Prisões preventivas são eficazes?

O magistrado ainda refletiu sobre a necessidade da prisão preventiva nestes casos: “a segregação preventiva de indivíduos inseridos neste locus em nada influencia na minimização da criminalidade”.

“A mão invisível, transformada em punho de ferro criminal, não traz a desejada onipresença estatal.”

Nesse sentido, o juiz concluiu que a prisão preventiva deve ser usada em último caso e, na situação em julgamento, o magistrado entendeu que o suposto delito cometido não possui como elementar a violência e/ou grave ameaça, tampouco, ocorreu em um contexto envolvendo arma de fogo.

O magistrado refletiu sobre os “clientes naturais” das prisões da miséria, que se encaixariam "perfeitamente" no conceito de “ninguéns”, poetizado pelo escritor uruguaio Eduardo Galeano. Leia o poema:

Os ninguéns: os filhos de ninguém, os dono de nada.

Os ninguéns: os nenhuns, correndo soltos, morrendo a vida, fodidos e mal pagos:

Que não são embora sejam.

Que não falam idiomas, falam dialetos.

Que não praticam religiões, praticam superstições.

Que não fazem arte, fazem artesanato.

Que não são seres humanos, são recursos humanos.

Que não tem cultura, têm folclore.

Que não têm cara, têm braços.

Que não têm nome, têm número.

Que não aparecem na história universal, aparecem nas páginas policiais da imprensa local.
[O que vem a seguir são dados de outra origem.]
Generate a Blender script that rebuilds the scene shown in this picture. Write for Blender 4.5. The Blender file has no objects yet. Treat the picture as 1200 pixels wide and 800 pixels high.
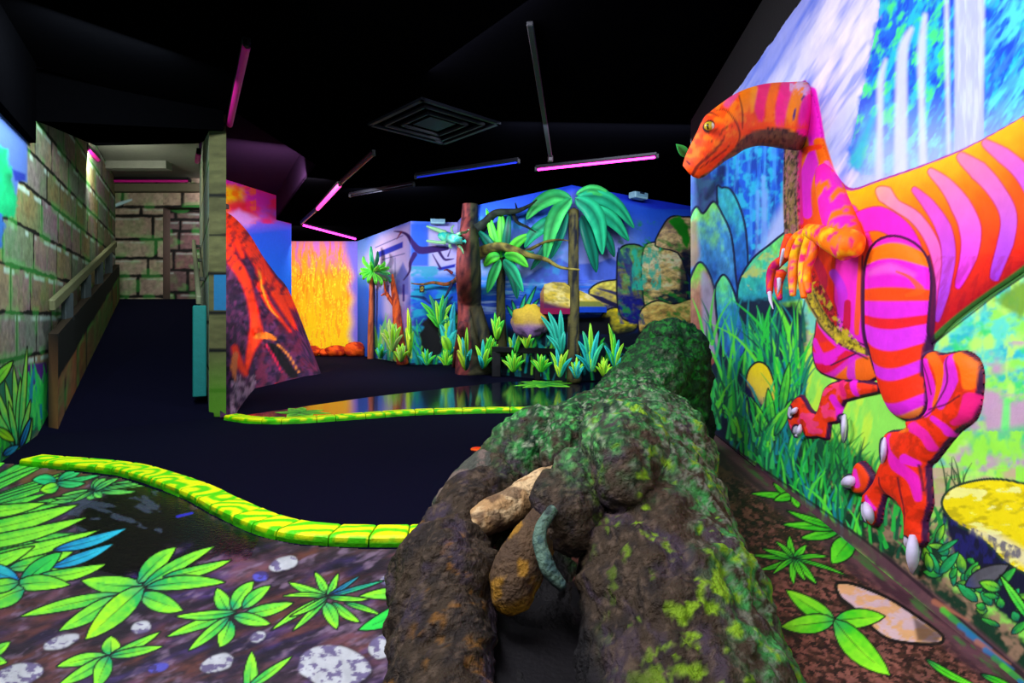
import bpy, math, random
import numpy as np
from mathutils import Vector
random.seed(7); rng = np.random.default_rng(7)
SC = bpy.context.scene; COL = SC.collection
# ------------------------------------------------------------------ camera
F, CX, HY, CH, ROOF = 670.0, 600.0, 372.0, 1.05, 3.2
cam_d = bpy.data.cameras.new('camera'); cam = bpy.data.objects.new('camera', cam_d); COL.objects.link(cam)
cam.location = (0, 0, CH); cam.rotation_euler = (math.pi/2, 0, 0)
cam_d.sensor_width = 36; cam_d.lens = 36*F/1200; cam_d.shift_y = -28/1200; cam_d.clip_start = .02
SC.camera = cam
vs = SC.view_settings; vs.view_transform = 'Standard'; vs.look = 'None'; vs.exposure = 0; vs.gamma = 1; vs.use_curve_mapping = False
wd = bpy.data.worlds.new('world'); SC.world = wd; wd.use_nodes = True
wd.node_tree.nodes['Background'].inputs[0].default_value = (.012, .01, .03, 1)
def P3(px, py, Y): return np.array([(px-CX)/F*Y, Y, CH+(HY-py)/F*Y])
def FL(px, py, z=0.0):                         # point of a horizontal plane
    Y = (CH-z)*F/(py-HY); return np.array([(px-CX)/F*Y, Y, z])
RK, RX, RTOP = 73/670.0, 1.274, 2.83        # right wall: X = RX + RK*Y, painted up to RTOP
def W(px, py, off=0.0):                        # point on the right wall, off metres into the room
    dx = (px-CX)/F; t = (RX-1.006*off)/(dx-RK); return np.array([dx*t, t, CH+(HY-py)/F*t])
def lin(c):
    c = np.asarray(c, float)/255.0
    return np.where(c <= .04045, c/12.92, ((c+.055)/1.055)**2.4)
# ------------------------------------------------------------------ noise
def _h(ix, iy, iz, s):
    n = (ix*374761393 + iy*668265263 + iz*1274126177 + s*974711) & 0xffffffff
    n = ((n ^ (n >> 13))*1274126177) & 0xffffffff
    n = ((n ^ (n >> 16))*2246822519) & 0xffffffff
    return ((n ^ (n >> 15)) & 0xffff)/65535.0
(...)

Os ninguéns, que custam menos do que a bala que os mata.

Por fim, o juiz concluiu:

“Ante o exposto, amparado na jurisprudência dos Tribunais Superiores, sensibilizado pelo histórico-social e racial em que a política de drogas foi criada e se mantém, e, ciente das consequências práticas desastrosas do encarceramento prematuro de supostos traficantes dentro de um mesmo contexto de abordagem e prisão, CONCEDO a liberdade provisória ao autuado ___.”